L’accord de libre-échange avec les Etats-Unis est un enjeu très important parce qu’il implique deux grandes puissances économiques et commerciales. Ce que l’on va faire ensemble constituera une référence pour le reste du monde. Il faut donc l’aborder sérieusement, pas de manière précipitée.
Tout ceci fait partie de mon travail. Mais je n’aime pas trop les positions flamboyantes où l’on se retrouve tout seul à la fin… Je n’ai pas le complexe de Cyrano. Moi je préfère convaincre, trouver des points d’appui. Nous sommes 27 Etats-membres, je préfère que nous trouvions des compromis : je sais que je peux compter sur l’appui des Espagnols, des Italiens, j’ai vu mon homologue anglais Lord Green, et j’irai voir les Allemands et les Européens du nord.
Le Moci. Ce serait presque la fin de l’OMC en tant qu’organisme gestionnaire et animateur de grands traités…

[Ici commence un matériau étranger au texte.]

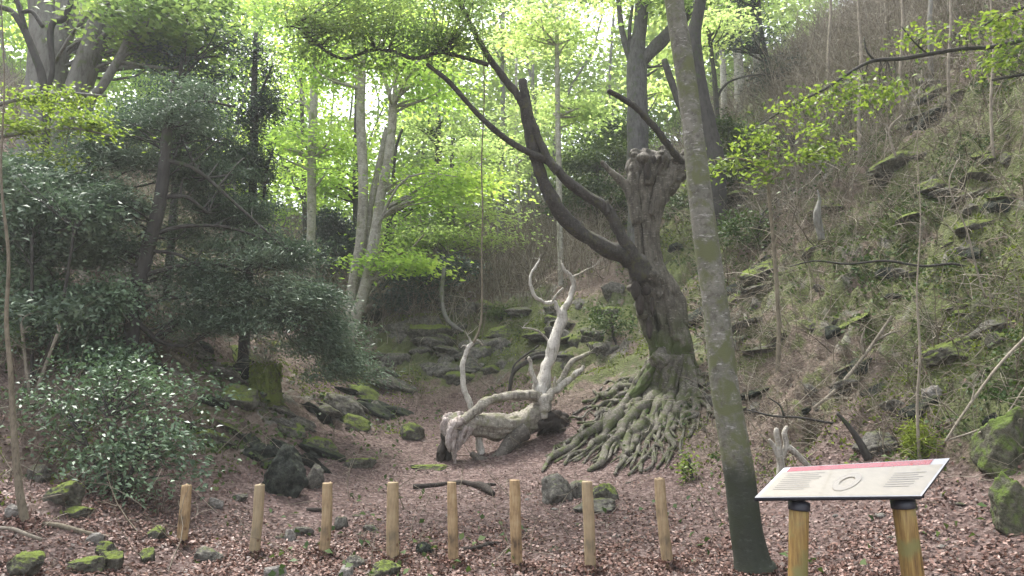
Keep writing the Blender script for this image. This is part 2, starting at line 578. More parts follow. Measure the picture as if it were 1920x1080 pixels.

N. B. Le multilatéralisme est en panne. Ce qui fonctionne bien à l’OMC c’est l’ORD (organe de gestion des différents). Je suis allée voir Pascal Lamy à Genève, c’est l’un des premiers que j’ai rencontré. L’OMC a bien marché dans la période où les barrières politiques sont tombées, après la chute du mur de Berlin. Mais depuis lors, le monde a profondément changé, l’OMC ne s’est pas renouvelée et le cycle de Doha s’est enlisé. Je suis favorable au multilatéralisme, bien sûr. J’observe aussi que de grands blocs régionaux sont en train de se constituer, comme avec le projet d’accord Transpacifique, avec les Etats-Unis, ou les évolutions de l’Asean (Association des nations d’Asie du Sud-Est). Mais on ne peut pas priver nos entreprises des armes qu’ont les autres.
Il faut que la France trouve sa place dans la mondialisation, je pense qu’elle a les moyens et les atouts pour le faire. C’est ça l’enjeu, ce n’est pas d’avoir des débats théoriques sur pour ou contre la mondialisation car elle est là. Je préfère qu’elle se fasse sur des bases dont nous sommes proches.